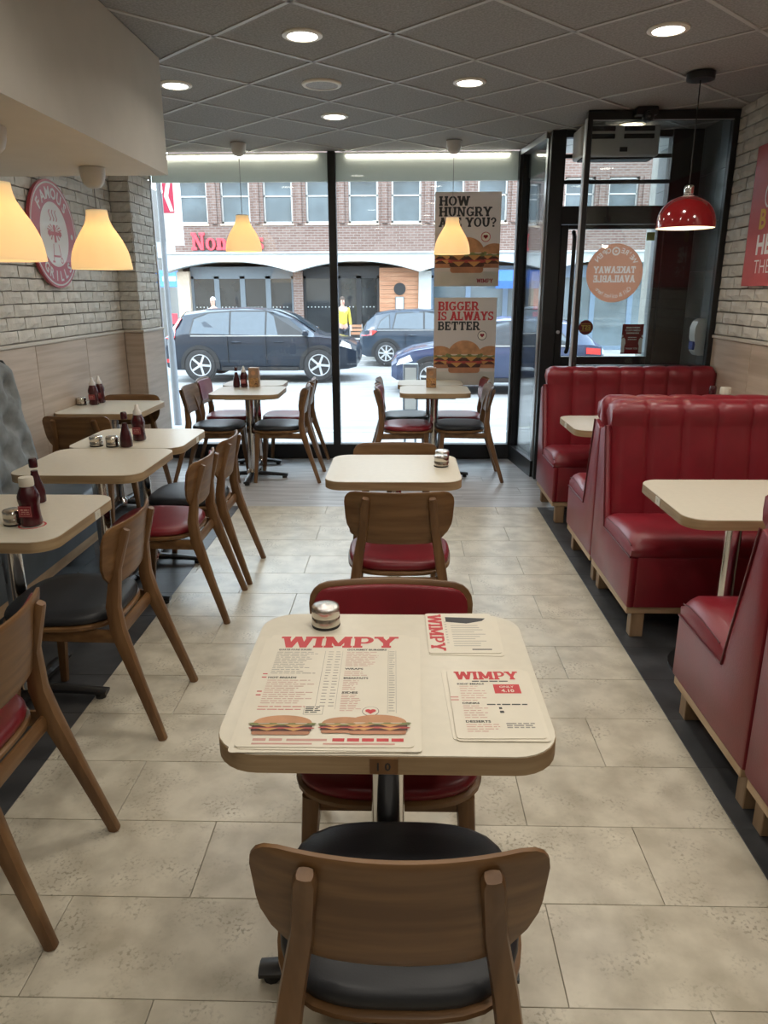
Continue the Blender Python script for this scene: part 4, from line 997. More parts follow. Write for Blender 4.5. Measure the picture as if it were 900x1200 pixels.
def menu_box(x, y, label):
    t = thing('menu_box', label, 'box', (x, y, ZT)); w, d, h = .042, .04, .165
    MB().rbox(-w, -d, 0, w, d, h, .002, 1).build('carton', 'card_kraft', t)
    for s, (o, u) in enumerate((((-w, -d-.0002, 0), (1, 0, 0)), ((w, d+.0002, 0), (-1, 0, 0)), ((w+.0002, -d, 0), (0, 1, 0)), ((-w-.0002, d, 0), (0, -1, 0)))):
        f = Flat(o, u, (0, 0, 1), .0004); rnd = random.Random(s); W = 2*w if s < 2 else 2*d
        f.put([rc(.002, .002, W-.002, .08)], 'fries', 1)
        for k in range(16):
            a = rnd.uniform(0, 3.1); cx, cy = rnd.uniform(.012, W-.012), rnd.uniform(.012, .066); c, s_ = math.cos(a)*.014, math.sin(a)*.014
            f.put([[(cx-c-s_*.2, cy-s_+c*.2), (cx-c+s_*.2, cy-s_-c*.2), (cx+c+s_*.2, cy+s_-c*.2), (cx+c-s_*.2, cy+s_+c*.2)]], rnd.choice(['cheese', 'bun', 'patty']), 2+k*.1)
        f.put([ellipse(W/2, .122, .02, .02, 20)], 'bun', 1); f.done('print', t)
    return t
menu_box(-1.285, 6.43, 'brown menu box printed with fries on the ketchup window table')
menu_box(.243, 6.40, 'brown menu box printed with fries on the poster window table')
sauce(1.87, 4.53, 'dark-capped sauce bottle on the far booth table, its top above the bench', ZT, 1.5)
ketchup(1.955, 4.55, 'cream-capped ketchup bottle on the far booth table beside the sauce bottle', ZT, 1.45)

# ------------------------------------------------------------------ laminated menus
def sheet(name, label, cx, cy, w, h, rot, z, group=None):
    t = MB().prism(rrect(-w/2, -h/2, w/2, h/2, .008, 3), 'z', 0, .0012).build(name, 'paper', None, 0, loc=(cx, cy, z)); t.rotation_euler = (0, 0, rot)
    return tag(t, label, 'menu', group)
def hbars(f, x0, x1, y0, y1, n, m, rnd, ragged=.4, h=.0022, layer=1):
    for k in range(n):
        y = y1-(y1-y0)*(k+.5)/n; f.put(words_line(x0, x1-(x1-x0)*ragged*rnd.random(), y, h, rnd), m, layer)
zt = ZT
for k, (dx, dy, r) in enumerate(((.008, .004, -.03), (-.006, -.008, .02), (.014, -.004, -.012))):
    sheet('menu_sheet', 'spare large laminated menu, its edge showing %s' % ('at the foot of the big WIMPY menu', 'left of the big WIMPY menu', 'right of the big WIMPY menu')[k], -.142+dx, 1.372+dy, .335, .455, r, zt+.0014*k, 'spare menus under the big menu')
bmn = sheet('menu_sheet', 'large laminated WIMPY menu with three printed burgers, topmost of its stack', -.142, 1.374, .325, .452, .012, zt+.0044)
f = Flat((-.1625, -.226, .0012), (1, 0, 0), (0, 1, 0), .00025); rnd = random.Random(11)
ps, _ = slab('WIMPY', .056, x0=.026, y0=.386, fit=.272); f.put(ps, 'ink_red')
def head(f, s, x, y, h, fit=None): f.put(sans(s, h, x, y, .03, fit)[0], 'ink_dark', 1)
head(f, 'QUARTER POUND BURGERS', .026, .372, .0075, .075); head(f, 'HOT BREADS', .022, .245, .0075, .06)
hbars(f, .024, .125, .262, .366, 13, 'ink_grey', rnd); hbars(f, .022, .125, .142, .240, 12, 'ink_pink', rnd); hbars(f, .02, .12, .118, .138, 2, 'ink_red', rnd, .2)
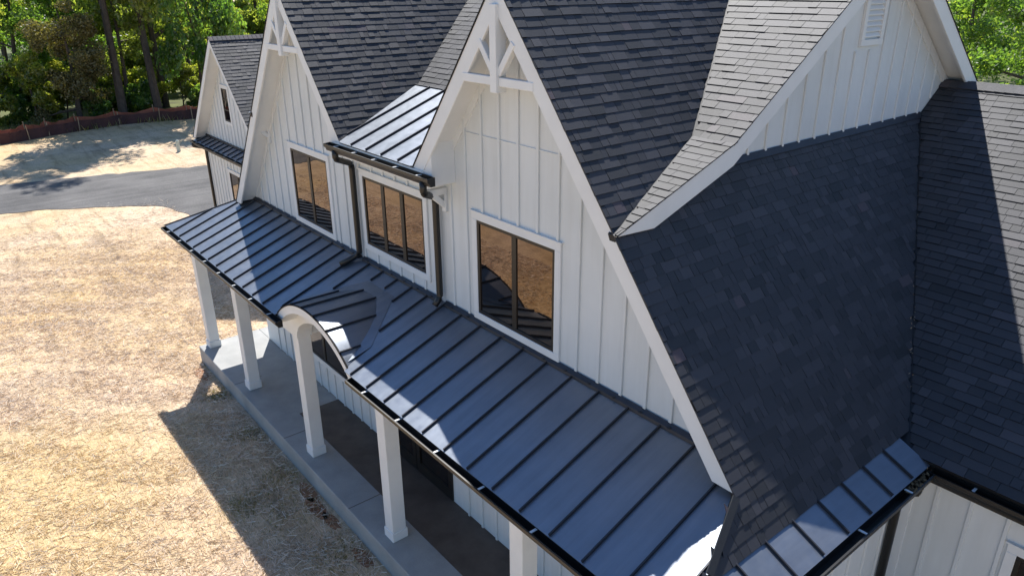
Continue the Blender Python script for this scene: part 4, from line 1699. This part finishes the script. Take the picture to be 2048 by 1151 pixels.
for i in range(16):
    y = -4 + i * 1.35 + rd.uniform(-.4, .4)
    x = -47.4 + rd.uniform(-1.2, 1.0)
    k = ('bush', 'brush', 'sapling')[i % 3]
    nm, ct, lb = BUSH[k]
    tree(k, x, y, lb, nm, ct, UG, sc=rd.uniform(0.7, 1.25))
for i in range(40):
    x = rd.uniform(-74, -50)
    y = rd.uniform(-4, 26) + (-50 - x) * 0.4
    k = ('brush', 'sapling', 'bush')[i % 3]
    nm, ct, lb = BUSH[k]
    tree(k, x, y, lb, nm, ct, UG, sc=rd.uniform(0.9, 1.9))
# trees behind the right wing
RG = "trees behind the right wing of the farmhouse"
tree('deep', 2.4, 36.0, "mid green tree seen above the right wing ridge, nearest the main gable", group=RG, rz=0.4, sc=0.95)
tree('deep', 5.4, 39.0, "dark green tree at the right edge above the wing ridge", group=RG, rz=1.4, sc=0.95)
for x, y, k in ((-3.5, 44, 'deep'), (0.5, 50, 'deep'), (6, 47, 'deep'), (-9, 55, 'deep'), (-4, 60, 'tall'), (10, 52, 'tall'), (2, 62, 'tall')):
    tree(k, x, y, "leafy tree in the row standing far behind the right wing", "woodland_tree", group=RG, sc=0.95)
for x, y in ((0, 33), (3.5, 34), (6, 33), (-3, 37), (7.5, 36)):
    tree('bush', x, y, "dark low bush under the trees behind the right wing", "bush", "bush", "bushes behind the right wing", sc=1.1)

# the far wood: one mass of trunks and leaves closing the view
rg = np.random.default_rng(77)
n = 420
cx = rg.uniform(-125, -84, n)
cy = rg.uniform(-10, 75, n) + (-84 - cx) * 0.3
cz = rg.uniform(0.5, 17, n)
n2 = 140
cx2 = rg.uniform(-30, 22, n2)
cy2 = rg.uniform(72, 92, n2)
cz2 = rg.uniform(0.5, 15, n2)
C = np.stack([np.concatenate([cx, cx2]), np.concatenate([cy, cy2]), np.concatenate([cz, cz2])], 1)
V, F, T = leaf_cloud(rg, C, rg.uniform(1.8, 3.6, len(C)), 150, 0.34)
o = fast_mesh("far_woods", V, F, M['leafdark'], tone=T)
tag(o, "far dense green woods closing the view behind the nearer trees", "woods", kind='stuff')

grass_patch("grass", "short green and tan grass growing along the porch slab edge", 5000,
            [(2.5, -2.0, 0.5), (3.6, -2.4, 0.7), (5.2, -2.1, 0.5), (6.0, -2.9, 0.6), (0.6, -1.9, 0.35), (-1.6, -1.9, 0.3), (7.0, -2.3, 0.5), (2.9, -2.9, 0.4)], 5,
            h=(0.03, 0.09), ok=lambda x, y: y < -1.66)
grass_patch("grass", "ragged green grass and weeds at the foot of the fences", 9000,
            [(-44.3 + 0.5 * math.sin(k), -4 + k * 0.9, 0.9) for k in range(20)], 6, h=(0.15, 0.6))
mb = MB()
for cx, cy, r in ((3.35, -1.78, .22), (3.9, -1.85, .25), (4.4, -1.8, .18), (5.6, -1.8, .2), (-2.9, -1.85, .25)):
    pts = [(cx + r * (1 + .25 * random.uniform(-1, 1)) * 1.6 * math.cos(t), cy + min(0.12, r * .6 * math.sin(t))) for t in [k * .5236 for k in range(12)]]
    mb.prism(pts, lambda a, b_: (a, b_, ZG - .01), lambda a, b_: (a, b_, ZG + .012))
tag(mb.build("bare_soil", M['soil']), kind='structure')
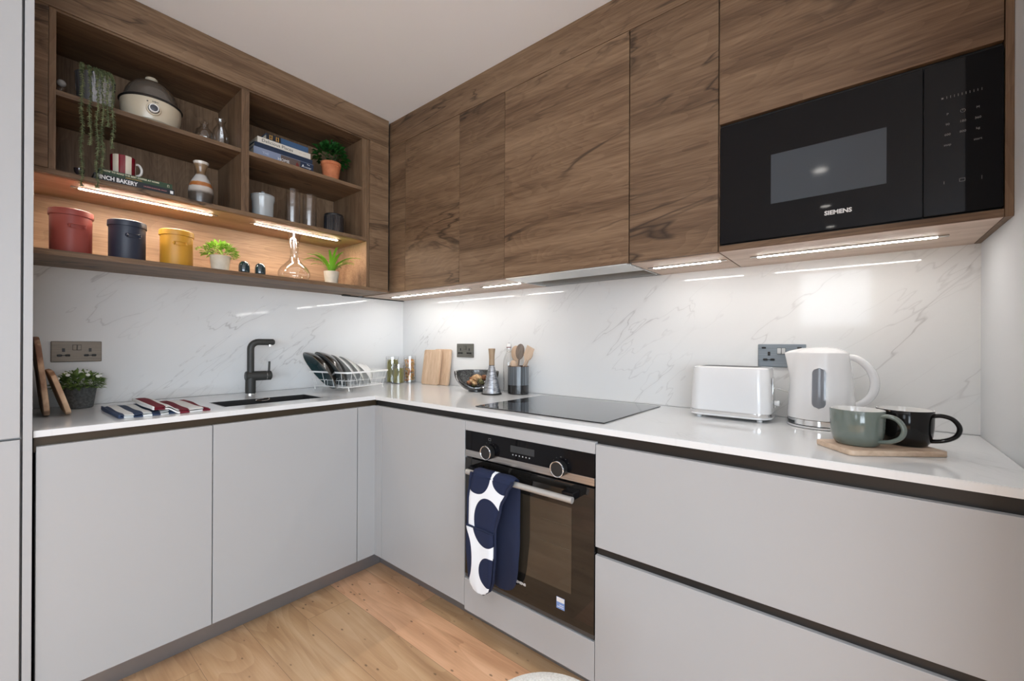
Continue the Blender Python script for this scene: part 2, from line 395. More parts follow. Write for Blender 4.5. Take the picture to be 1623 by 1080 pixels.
FACE_Y = Matrix(((1, 0, 0, 0), (0, 0, -1, 0), (0, 1, 0, 0), (0, 0, 0, 1)))      # lettering read while looking along +y
def lettering(text, size, mat, parent, loc, face, name='lettering', bold=0.0, align='LEFT', sx=1.0, depth=0.0002):
    """raised lettering as a mesh; loc is in the parent's space"""
    cu = bpy.data.curves.new(name, 'FONT'); cu.body = text; cu.size = size; cu.extrude = depth; cu.offset = bold
    cu.align_x = align; cu.align_y = 'CENTER'; cu.resolution_u = 3
    t = bpy.data.objects.new('tmp', cu); COL.objects.link(t)
    dg = bpy.context.evaluated_depsgraph_get()
    me = bpy.data.meshes.new_from_object(t.evaluated_get(dg))
    bpy.data.objects.remove(t); bpy.data.curves.remove(cu)
    me.transform(Matrix.Translation(loc) @ face @ Matrix.Diagonal((sx, 1, 1, 1)))
    me.materials.clear(); me.materials.append(M[mat])
    o = bpy.data.objects.new(name, me); COL.objects.link(o); o.parent = parent
    return o
# ------------------------------------------------------------------ the room shell
CEIL = 2.5264; YR = -2.8117; T = 0.012
struct('floor', MB().box(-6.1, 0.15, -6.1, 0.15, -0.1, 0.0), 'floor')
struct('ceiling', MB().box(-6.1, 0.15, -6.1, 0.15, CEIL, CEIL+0.1), 'ceiling')
struct('wall_left', MB().box(-6.0, 0.15, T, 0.15, 0, CEIL), 'wall')
struct('wall_back', MB().box(T, 0.15, -6.0, T, 0, CEIL), 'wall')
struct('wall_right', MB().box(-0.95, T, YR-0.12, YR, 0, CEIL), 'wall')
def wall_with_window(name, n, plane, at, span, wz, ws, extra=None):
    """a wall with one window opening; plane 'x' or 'y'"""
    a0, a1 = span; w0, w1 = ws; z0, z1 = wz
    w = MB()
    def bx(m, u0, u1, v0, v1, d0=0.0, d1=-0.12):
        if plane == 'x': m.box(at+d1, at+d0, u0, u1, v0, v1)
        else: m.box(u0, u1, at+d1, at+d0, v0, v1)
    bx(w, a0, w0, 0, CEIL); bx(w, w0, w1, 0, z0); bx(w, w0, w1, z1, CEIL)
    if extra:
        e0, e1, f0, f1 = extra
        bx(w, w1, e0, 0, CEIL); bx(w, e1, a1, 0, CEIL); bx(w, e0, e1, 0, f0); bx(w, e0, e1, f1, CEIL)
        f = MB(); t = 0.04
        for u0, u1, v0, v1 in ((e0, e0+t, f0, f1), (e1-t, e1, f0, f1), (e0, e1, f0, f0+t), (e0, e1, f1-t, f1), (e0, e1, f1-.24, f1-.15)): bx(f, u0, u1, v0, v1, -0.0, -0.09)
        fo = f.build('window_3', 'white_plastic'); tag(fo, None, None, None, 'structure')
        g = MB(); bx(g, e0, e1, f0, f1, -0.095, -0.10); g.build('pane', 'glass', fo)
    else: bx(w, w1, a1, 0, CEIL)
    struct(name, w, 'dim_wall')
    f = MB(); t = 0.05
    for u0, u1, v0, v1 in ((w0, w0+t, z0, z1), (w1-t, w1, z0, z1), (w0, w1, z0, z0+t), (w0, w1, z1-t, z1), (w0, w1, z1-0.42, z1-0.36), ((w0+w1)/2-t/2, (w0+w1)/2+t/2, z0, z1)):
        bx(f, u0, u1, v0, v1, -0.03, -0.09)
    fo = f.build('window_%d' % n, 'white_plastic'); tag(fo, None, None, None, 'structure')
    g = MB(); bx(g, w0, w1, z0, z1, -0.055, -0.06)
    go = g.build('pane', 'glass', fo)
wall_with_window('wall_rear', 1, 'x', -6.0, (-6.0, T), (0.45, 2.40), (-5.85, -3.85), (-2.68, -1.82, 1.46, 2.32))  # large opening added as a light source; the small one shows in reflections
wall_with_window('wall_front', 2, 'y', -6.0, (-6.0, T), (0.45, 2.40), (-5.25, -1.95))  # unseen window added to light the sink-run fronts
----
* _Exercise goal_
Beginning with the line containing "by 1151 pixels." and ending with the line containing "low bush under", extract those lines exactly from the listing above, and only those.

* _Exercise solution_
Continue the Blender Python script for this scene: part 4, from line 1699. This part finishes the script. Take the picture to be 2048 by 1151 pixels.
for i in range(16):
    y = -4 + i * 1.35 + rd.uniform(-.4, .4)
    x = -47.4 + rd.uniform(-1.2, 1.0)
    k = ('bush', 'brush', 'sapling')[i % 3]
    nm, ct, lb = BUSH[k]
    tree(k, x, y, lb, nm, ct, UG, sc=rd.uniform(0.7, 1.25))
for i in range(40):
    x = rd.uniform(-74, -50)
    y = rd.uniform(-4, 26) + (-50 - x) * 0.4
    k = ('brush', 'sapling', 'bush')[i % 3]
    nm, ct, lb = BUSH[k]
    tree(k, x, y, lb, nm, ct, UG, sc=rd.uniform(0.9, 1.9))
# trees behind the right wing
RG = "trees behind the right wing of the farmhouse"
tree('deep', 2.4, 36.0, "mid green tree seen above the right wing ridge, nearest the main gable", group=RG, rz=0.4, sc=0.95)
tree('deep', 5.4, 39.0, "dark green tree at the right edge above the wing ridge", group=RG, rz=1.4, sc=0.95)
for x, y, k in ((-3.5, 44, 'deep'), (0.5, 50, 'deep'), (6, 47, 'deep'), (-9, 55, 'deep'), (-4, 60, 'tall'), (10, 52, 'tall'), (2, 62, 'tall')):
    tree(k, x, y, "leafy tree in the row standing far behind the right wing", "woodland_tree", group=RG, sc=0.95)
for x, y in ((0, 33), (3.5, 34), (6, 33), (-3, 37), (7.5, 36)):
    tree('bush', x, y, "dark low bush under the trees behind the right wing", "bush", "bush", "bushes behind the right wing", sc=1.1)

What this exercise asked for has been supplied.